> [Directions for this task]: Please transcribe the data below exactly. Leave the pictures out.

> [Dataset excerpt]:

— begin —

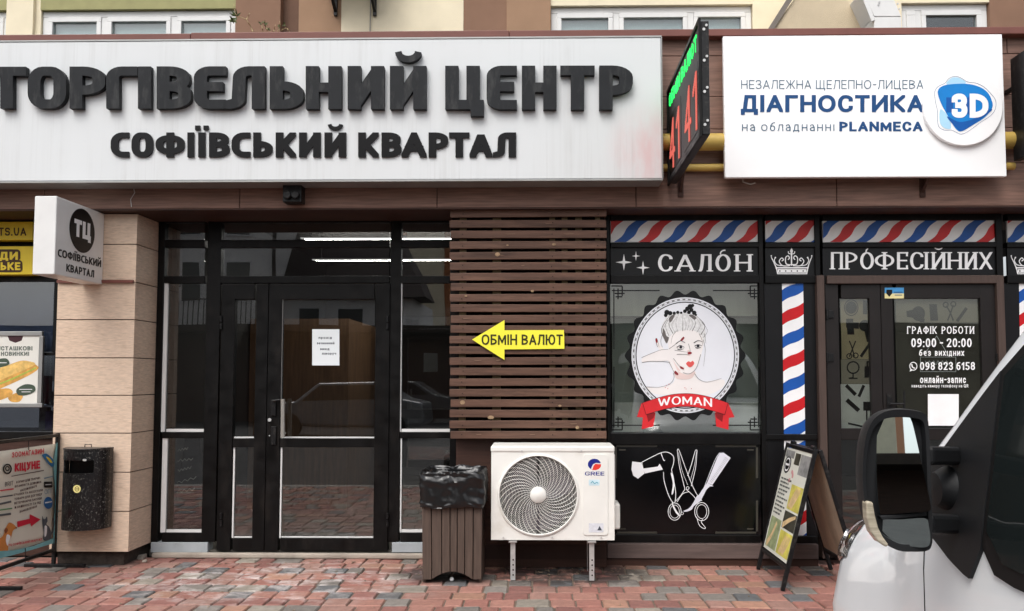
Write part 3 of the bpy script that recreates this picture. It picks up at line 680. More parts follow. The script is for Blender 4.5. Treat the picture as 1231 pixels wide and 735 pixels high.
ml0 = ml; ml = lambda u, v: ml0(u, v) - Vector((.003, 0, 0))
for s_, a_, b_ in (('4', .07, .25), ('1', .31, .42), ('4', .59, .77), ('1', .83, .94)): dots(ltext(s_, a_, b_, .10, .62, style(.11, 1.0, .9, 1, .3)), 'red_digit', REDL)
for z in (zb_+.06, zb_+.42): MB().bar((XL+.02, YF-.001, z), (XL+.02, y0+.002, z), .03).build('arm', BKMET, led)
sc = MB()
for z in (.06, .26, .45, .64): sc.cyl((XL+.018, y1-.001, zb_+z), (XL+.018, y1-.008, zb_+z), .009, 8).cyl((XL+.034, y1-.001, zb_+z+.025), (XL+.034, y1-.008, zb_+z+.025), .008, 8)
sc.build('screw', STEEL, led)
# next LED edge at the far right
e0 = at(1224, 75, YF-.2); e1 = at(1240, 190, YF-.2)
tag(MB().box(e0.x, e0.x+.05, YF-.75, YF-.1, e1.z, e0.z+.06).bar((e0.x+.02, YF-.001, at(1215,112,YF).z), (e0.x+.02, YF-.11, at(1215,112,YF).z), .03).build('pharmacy_light_box', BKMET, base=(e0.x, YF-.3, e1.z), bevel=.005), 'black edge of a projecting light box past the clinic board', 'light box')

# blade sign on the pillar
bs = thing('blade_sign', 'white square box sign with black disc standing out from the pillar', 'sign', (-3.4, -.65, 2.2))
xs0, xs1 = -3.546, -3.390; yn, yfr = -.955, YP-.004
zt0, zb0 = zs-.017, at(55, 330, yn).z
MB().box(xs0, xs1, yn, yfr, zb0, zt0).build('sign_box', WHITEM, bs, bevel=.006)
mp = lambda u, v: Vector((xs1+.0012, yn + u*(yfr-yn), zb0 + v*(zt0-zb0)))
nx = (1,0,0); fl_ = lambda ps: [[(x, -y) for x, y in p] for p in ps]
flat('disc', [circle(.52, .66, .265, .265*(yfr-yn)/(zt0-zb0), 48)], INK, mp, bs, nx, .001)
mp2 = lambda u, v: mp(u, v) + Vector((.0012, 0, 0))
flat('lettering', fl_(text('ТЦ', .35, .70, -.79, -.56, style(.25, 1.3, .7, 1.05, .12, True))), WHITE, mp2, bs, nx)
flat('lettering', fl_(text('СОФІЇВСЬКИЙ', .05, .95, -.335, -.235, style(.2, 1.25, .75, 1, .13, True))), INK, mp, bs, nx)
flat('lettering', fl_(text('КВАРТАЛ', .22, .80, -.17, -.07, style(.2, 1.25, .75, 1, .13, True))), INK, mp, bs, nx)

# plants rooted in the coping
LEAF = mat('dusty green leaf', (.085,.11,.04), .6, var=.3, scale=40); STEM = mat('dry straw stem', rgb(168,150,112), .8, var=.2)
def weed(label, pts, leaves, lsize, seedn):
    random.seed(seedn); g = thing('weed', label, 'plant', tuple(at(pts[0][0][0], 39, YF+.1)), 'weeds on the parapet')
    s = MB(); lf = MB()
    for line in pts:
        P3 = [at(u, v, YF+.1 + random.uniform(-.03,.03)) for u, v in spline(line, 4)]; s.tube(P3, [.004*(1-.6*i/len(P3)) for i in range(len(P3))], 5)
    for u, v in leaves:
        for k in range(5):
            c = at(u, v, YF+.1); d = Vector((random.uniform(-1,1), random.uniform(-1,.4), random.uniform(-1,.7))).normalized()*lsize*random.uniform(.6,1.2); w = d.cross(Vector((0,1,.2))).normalized()*lsize*.16
            lf.add([c, c+d*.4+w, c+d, c+d*.4-w], [(0,1,2,3)])
    s.build('stem', STEM, g); lf.build('leaf', LEAF, g)
weed('tall weed with dark drooping leaf on the parapet by the window', [[(304,38),(296,24),(284,18),(281,5)],[(296,24),(300,16)]], [(281,25),(284,20),(279,22)], .055, 1)
weed('low seedling with two pale leaf tufts on the brown coping', [[(316,38),(315,30),(318,26)],[(322,38),(320,33)]], [(314,28),(318,29),(322,36)], .035, 2)
weed('straw coloured weed tuft beside the dark wall strip', [[(334,38),(337,30),(336,26)],[(348,38),(344,34),(338,37)],[(329,38),(331,30)]], [(341,30),(336,31)], .03, 5)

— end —

> [Answer to this problem]:
Write part 3 of the bpy script that recreates this picture. It picks up at line 680. More parts follow. The script is for Blender 4.5. Treat the picture as 1231 pixels wide and 735 pixels high.
ml0 = ml; ml = lambda u, v: ml0(u, v) - Vector((.003, 0, 0))
for s_, a_, b_ in (('4', .07, .25), ('1', .31, .42), ('4', .59, .77), ('1', .83, .94)): dots(ltext(s_, a_, b_, .10, .62, style(.11, 1.0, .9, 1, .3)), 'red_digit', REDL)
for z in (zb_+.06, zb_+.42): MB().bar((XL+.02, YF-.001, z), (XL+.02, y0+.002, z), .03).build('arm', BKMET, led)
sc = MB()
for z in (.06, .26, .45, .64): sc.cyl((XL+.018, y1-.001, zb_+z), (XL+.018, y1-.008, zb_+z), .009, 8).cyl((XL+.034, y1-.001, zb_+z+.025), (XL+.034, y1-.008, zb_+z+.025), .008, 8)
sc.build('screw', STEEL, led)
# next LED edge at the far right
e0 = at(1224, 75, YF-.2); e1 = at(1240, 190, YF-.2)
tag(MB().box(e0.x, e0.x+.05, YF-.75, YF-.1, e1.z, e0.z+.06).bar((e0.x+.02, YF-.001, at(1215,112,YF).z), (e0.x+.02, YF-.11, at(1215,112,YF).z), .03).build('pharmacy_light_box', BKMET, base=(e0.x, YF-.3, e1.z), bevel=.005), 'black edge of a projecting light box past the clinic board', 'light box')

# blade sign on the pillar
bs = thing('blade_sign', 'white square box sign with black disc standing out from the pillar', 'sign', (-3.4, -.65, 2.2))
xs0, xs1 = -3.546, -3.390; yn, yfr = -.955, YP-.004
zt0, zb0 = zs-.017, at(55, 330, yn).z
MB().box(xs0, xs1, yn, yfr, zb0, zt0).build('sign_box', WHITEM, bs, bevel=.006)
mp = lambda u, v: Vector((xs1+.0012, yn + u*(yfr-yn), zb0 + v*(zt0-zb0)))
nx = (1,0,0); fl_ = lambda ps: [[(x, -y) for x, y in p] for p in ps]
flat('disc', [circle(.52, .66, .265, .265*(yfr-yn)/(zt0-zb0), 48)], INK, mp, bs, nx, .001)
mp2 = lambda u, v: mp(u, v) + Vector((.0012, 0, 0))
flat('lettering', fl_(text('ТЦ', .35, .70, -.79, -.56, style(.25, 1.3, .7, 1.05, .12, True))), WHITE, mp2, bs, nx)
flat('lettering', fl_(text('СОФІЇВСЬКИЙ', .05, .95, -.335, -.235, style(.2, 1.25, .75, 1, .13, True))), INK, mp, bs, nx)
flat('lettering', fl_(text('КВАРТАЛ', .22, .80, -.17, -.07, style(.2, 1.25, .75, 1, .13, True))), INK, mp, bs, nx)

# plants rooted in the coping
LEAF = mat('dusty green leaf', (.085,.11,.04), .6, var=.3, scale=40); STEM = mat('dry straw stem', rgb(168,150,112), .8, var=.2)
def weed(label, pts, leaves, lsize, seedn):
    random.seed(seedn); g = thing('weed', label, 'plant', tuple(at(pts[0][0][0], 39, YF+.1)), 'weeds on the parapet')
    s = MB(); lf = MB()
    for line in pts:
        P3 = [at(u, v, YF+.1 + random.uniform(-.03,.03)) for u, v in spline(line, 4)]; s.tube(P3, [.004*(1-.6*i/len(P3)) for i in range(len(P3))], 5)
    for u, v in leaves:
        for k in range(5):
            c = at(u, v, YF+.1); d = Vector((random.uniform(-1,1), random.uniform(-1,.4), random.uniform(-1,.7))).normalized()*lsize*random.uniform(.6,1.2); w = d.cross(Vector((0,1,.2))).normalized()*lsize*.16
            lf.add([c, c+d*.4+w, c+d, c+d*.4-w], [(0,1,2,3)])
    s.build('stem', STEM, g); lf.build('leaf', LEAF, g)
weed('tall weed with dark drooping leaf on the parapet by the window', [[(304,38),(296,24),(284,18),(281,5)],[(296,24),(300,16)]], [(281,25),(284,20),(279,22)], .055, 1)
weed('low seedling with two pale leaf tufts on the brown coping', [[(316,38),(315,30),(318,26)],[(322,38),(320,33)]], [(314,28),(318,29),(322,36)], .035, 2)
weed('straw coloured weed tuft beside the dark wall strip', [[(334,38),(337,30),(336,26)],[(348,38),(344,34),(338,37)],[(329,38),(331,30)]], [(341,30),(336,31)], .03, 5)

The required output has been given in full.